In tema di movimentazione delle merci, quindi, non agganciarsi all’imponente reticolo delle grandi arterie stradali e ferroviarie, che nel giro di pochi anni garantiranno crescenti velocizzazioni dei trasporti terrestri dei prodotti provenienti o destinati ai trasporti marittimi (sempre più massicci in virtù delle grandi opere marittime programmate e del gigantismo navale), significherà rimanere confinati in una posizione subalterna, di retroguardia e di piccolo cabotaggio.
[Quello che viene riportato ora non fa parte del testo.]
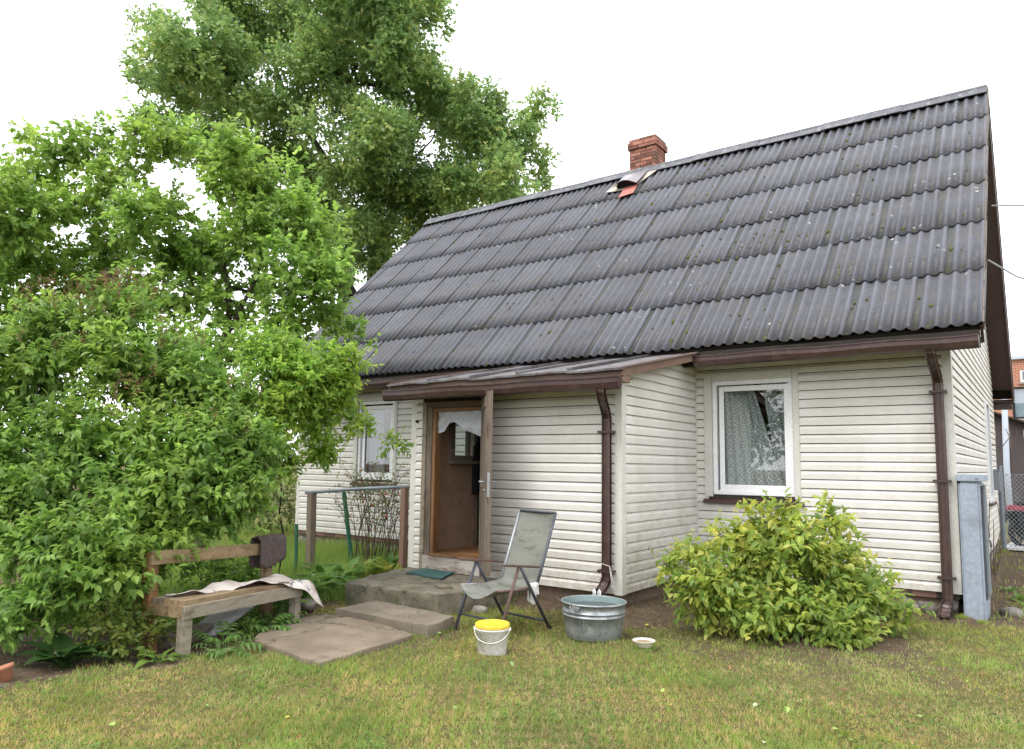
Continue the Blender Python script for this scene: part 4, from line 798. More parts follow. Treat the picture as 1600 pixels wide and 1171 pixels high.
for a in (R(-115), R(65)):
    c_ = Vector((.282*math.cos(a), .27*math.sin(a), .285)); tn = Vector((-math.sin(a), math.cos(a), 0)); on = Vector((math.cos(a), math.sin(a), 0))
    G().beam(tuple(c_-tn*.032+on*.004), tuple(c_+tn*.032+on*.004), .008, .04).build('handle_plate', 'galv', tub, bevel=.002)
    G().tube([tuple(c_+tn*.045*math.cos(t_)+on*.012+Vector((0, 0, -.045*abs(math.sin(t_))+.012))) for t_ in np.linspace(0, math.pi, 9)], .005, 6).build('handle', 'galv', tub, smooth=True)
for dx, l in ((-.012, 'left of two clear plastic loops hooked on the back rim of the tub'), (.042, 'right of two clear plastic loops hooked on the back rim of the tub')):
    G_ = G().tube([(-2.70+dx, -2.755, .29), (-2.705+dx, -2.75, .345), (-2.695+dx, -2.748, .362), (-2.685+dx, -2.75, .345), (-2.683+dx, -2.755, .29)], .007, 7); tag(G_.build('plastic_loop', 'pvc', None, smooth=True), l, 'loop')
ds = thing('dish', 'shallow cream enamel dish with feed on the grass', 'dish', (-2.02, -3.13, .012))
G().lathe([(0, .0), (.052, .0), (.062, .012), (.078, .045), (.094, .054), (.095, .058), (.090, .058), (.074, .048), (.055, .028), (0, .026)], n=36).build('bowl', 'enamel', ds).data.shade_smooth()
G().lathe([(.071, .045), (.04, .048), (0, .046)], n=24).build('feed', 'food', ds)
tag(G().tube([(-2.965, -2.16, .52), (-2.86, -2.165, .50), (-2.845, -2.165, .40), (-2.83, -2.16, .28)], .004, 5).tube([(-2.86, -2.165, .50), (-2.835, -2.17, .42), (-2.80, -2.16, .27)], .004, 5).build('string', 'rag', None), 'white string tied to the foot of the porch downpipe', 'string')
pt = thing('flower_pot', 'orange terracotta flower pot tipped at the far left edge of the bed', 'flower pot', (-4.99, -6.72, .01), 0)
pt.rotation_euler = (R(12), R(-14), 0); G().lathe([(0, 0), (.045, 0), (.066, .082), (.073, .082), (.074, .105), (.067, .105), (.064, .086), (0, .08)], n=28).build('body', 'terra', pt).data.shade_smooth()
G().lathe([(.063, .088), (0, .092)], n=20).build('earth', 'soil', pt)
sheet('plastic_sheet', 'piece of pale plastic sheet on the ground at the far left edge', 'plastic', 'galv', 8, 8, lambda u_, v_: (-4.95+.14*u_, -6.98+.18*v_, .02+.02*math.sin(u_*9+v_*5)))
# ================================================================ RAILING IN THE FLOWER BED
fr_ = thing('railing', 'old pipe railing with two wooden posts left of the porch', 'railing', (-6.5, -2.3, 0))
ro = (-6.5, -2.3, 0)
o = G().beam((-7.0, -2.54, -.1), (-7.02, -2.55, 1.11), .085, .085, (0, 1, 0)).build('post', 'post_grey', fr_, off=ro); subdivide_noise(o, 3, .006, 6)
o = G().beam((-5.86, -2.03, -.1), (-5.86, -2.03, 1.20), .075, .075, (0, 1, 0)).build('post', 'post_red', fr_, off=ro); subdivide_noise(o, 3, .006, 6)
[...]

Salerno non può ignorare l’evoluzione in corso a Livorno, Trieste, La Spezia, Ravenna, Civitavecchia, Gioia Tauro, Bari Taranto, Venezia, Ancona, Napoli, Genova, – per citare solo quelli italiani – tutti porti nei quali i responsabili dell’attività gestionale, sia a livello operativo che di utilizzatori, hanno avvertito da tempo l’importanza dell’intermodalità articolata e complementare.
Con idee e progetti concreti hanno coinvolto autorità politiche, organismi del mondo economico e accademico, opinion makers. ecc. per ammodernare e rivitalizzare le rispettive infrastrutture portuali, anche in situazioni ambientali oggettivamente difficili.
Pur a fronte di processi decisionali lunghi e complessi, con azioni coordinate e mirate, hanno ottenuto le necessarie approvazioni e gli indispensabili finanziamenti.
Anche Salerno può aspirare ad essere una porta “principale” di ingresso per l’Europa dal Mediterraneo.
Non intercettare, con impianti appropriati e opere infrastrutturali al passo coi tempi, il crescente traffico che vi si svolge può dare allo scalo una connotazione negativa e di secondo livello.